Think about this. They are 20 billion 'slaughter animals' on our planet. What do they eat? Forty percent of the world's grain harvesting lands is for the factory farms of industrial nations. Thus, in order to 'produce' one kilo of beef, you need nine kilos of grain.

The poor nations are partly forced to sell for animal feed their highly nutritious plant foods that are necessary for the human diet. The US, for example, imports 60 percent of its animal feed used in factory farming comprising grain, soybeans, corn, peanuts, etc from developing countries. So, for a 200 gramme steak, up to two kilos of grain is used as animal feed.

This two kilos of grain would satisfy the hunger of approximately eight children. Some 40,000 children starve to death everyday. Fifty million people starve to death every year. If the industrial countries would reduce their meat consumption by a mere 10 percent, 100 million additional people could be fed. No one has to starve.

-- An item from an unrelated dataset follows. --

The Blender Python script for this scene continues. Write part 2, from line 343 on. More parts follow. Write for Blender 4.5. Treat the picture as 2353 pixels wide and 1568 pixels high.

If the massive quantities of grain, soybeans, corn, peanuts etc. that are now fed to farm animals like cows, chickens, pigs and so on were freed up, there would be plenty of food for the entire world's starving people.

Moreover, funneling crops and water through animals rather than using those resources directly is our top way of wasting water and polluting. Factory farms demand more water than all other users combined and produce a large amount of waste equal to the entire human population in this country and in this world. Farming animals also require greenhouse-gas-emitting fossil fuels that have destroyed our topsoil, a permanent environmental catastrophe that can't be corrected.

The production of one kilo of beef generates approximately 15 kilos of liquid manure. The nitrate contained in it pollutes the groundwater. The ammonia fumes from manure and slurry is a major contributor to the development of acid rain and dying forests.

Fifty percent of the entire consumption of drinking water is accounted for by factory farming. For the production of one kilo of meat, 100 times more water is used on the average than for the production of one kilo of grain or vegetables. And yet, according to the United Nations, more than 1.4 billion people in the world do not have access to safe drinking water.

My question now is, have we really set our food priorities right? Or do we rather take the easy way out by selfishly blinding ourselves from the truth?